Tra le righe, Visco si allinea alla comune versione per cui la principale colpa della deflagrazione, nel caso, sarebbe del governo greco; ma non pare sposare la tesi di chi minimizza, a Bruxelles e soprattutto a Berlino, secondo cui l’eurozona sarebbe in grado di gestire un default della Grecia senza eccessivi drammi.
“Consolidare la ripresa”
Quanto all’Italia, dalle considerazioni finali del governatore ci si aspettano sempre le pagelle al governo. Un po’ meno da quando la banca nazionale ha ceduto la sua sovranità alla Bce (per quanto, come si è visto, con il Qe si è avuta una sorta di ri-nazionalizzazione), ma comunque dalle parti del governo le parole del governatore sono pesate con il bilancino.
Cosa manda a dire il governatore al governo? Che la ripresa c’è, “sia pure in un quadro più debole di quello dell’area”. Che il miniaumento del pil del primo trimestre dovrebbe proseguire, soprattutto grazie all’export, ma anche grazie a una piccola ripresa degli investimenti privati (che sono il vero buco nero degli ultimi anni). Ma che le imprese innovano pochissimo, e che il gap tra innovazione e ricerca e sviluppo pesa ancor più nei settori ad alto contenuto tecnologico. Che sono e restano troppo piccole, e i motivi che bloccano la crescita delle imprese sono gli stessi che scoraggiano gli investimenti diretti in Italia: e tra i motivi si leggono tutte cause “istituzionali” (leggi complicate, procedure inefficienti, ritardi della pubblica amministrazione e della giustizia, scuola che funziona poco, corruzione).
Jobs act e investimenti pubblici
Insomma, una montagna di cose da fare. Ed eccole, le pagelline per quanto già fatto: il jobs act, scrive Visco citando esplicitamente l’abolizione dell’articolo 18, può aver spinto le imprese a fare più assunzioni a tempo indeterminato. È ancora presto, dice, per valutare gli effetti delle misure (nonostante la raffica dei comunicati dal ministero del lavoro, una valutazione “è prematura”), ma quel che si intravede è un aumento delle assunzioni a tempo indeterminato, favorito anche dagli sgravi fiscali.

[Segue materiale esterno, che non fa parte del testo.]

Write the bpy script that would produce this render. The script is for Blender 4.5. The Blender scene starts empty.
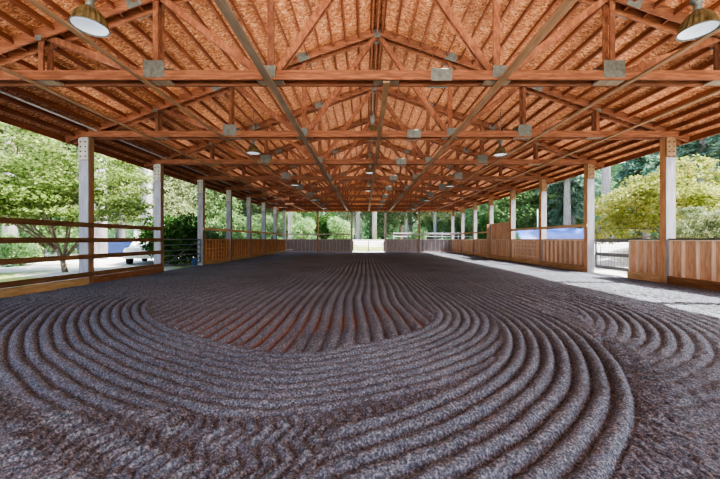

Quanto all’aumento dell’occupazione, si vedrà: ma – avverte il governatore – c’è comunque il rischio di una ripresa senza occupazione legato all’innovazione tecnologica. E questo sarà vero soprattutto al sud. Per contrastare una ripresa trainata dai robot, servirebbero investimenti pubblici e privati in settori con alta intensità di lavoro, dice Visco citando gli investimenti nel paesaggio, città e cultura.
La formazione keynesiana del governatore (allievo di Federico Caffè all’università di Roma) si riaffaccia cautamente anche nelle pagine del volumone di tutta la Relazione, nel paragrafo dedicato alla “stagnazione secolare”: un’espressione-spettro tornata nel gergo degli economisti da un po’, una nuova condizione di equilibrio economico caratterizzato da grandi diseguaglianze e sottoccupazione, che può essere contrastata usando come unica ricetta una robusta iniezione di investimenti pubblici.
Il bonus al quinto più ricco
Per chiudere con le pagelle: il governatore promuove il bonus-Renzi, gli 80 euro in busta paga, affermando che nel 2014 ha contribuito (insieme al calo dei prezzi dei carburanti) a far salite il potere d’acquisto, e si è tradotto in un piccolo sostegno alla domanda interna. È andato a 5,5 milioni di nuclei familiari, e per il 90 per cento è stato speso – un dato in linea con la propensione al consumo delle famiglie.
Ma attenzione: oltre a dare questi dati, per la prima volta gli uffici della Banca d’Italia fanno uscire anche una stima precisa degli effetti distributivi di quel bonus, destinato ai redditi medio-bassi (con esclusione di quelli più bassi, gli incapienti).
Ipotizziamo di mettere tutte le famiglie italiane in cinque fasce, in ordine a seconda del reddito, partendo dalla più bassa alla più alta: viene fuori che al quintile inferiore è andato il 15 per cento del trasferimento, dunque i più poveri hanno ricevuto, in proporzione, meno degli altri. Mentre il quintile più alto – il 20 per cento che guadagna di più – ha ricevuto più o meno lo stesso trasferimento. Com’è possibile?
Da un lato, c’è l’effetto dell’esclusione dalla misura dei più poveri tra i poveri: gli incapienti, appunto. Dall’altro, c’è il fatto che il bonus non andava alle famiglie ma agli individui, e dunque famiglie con più redditi da lavoro, o con redditi da capitali, possono averne beneficiato.
Tutto ciò mentre – ricorda la relazione – le famiglie in povertà assoluta sono salite al 10 per cento del totale e hanno ricevuto dallo stato, in tutto il 2014, non più di 300 milioni, grazie alle esistenti misure davvero minimali.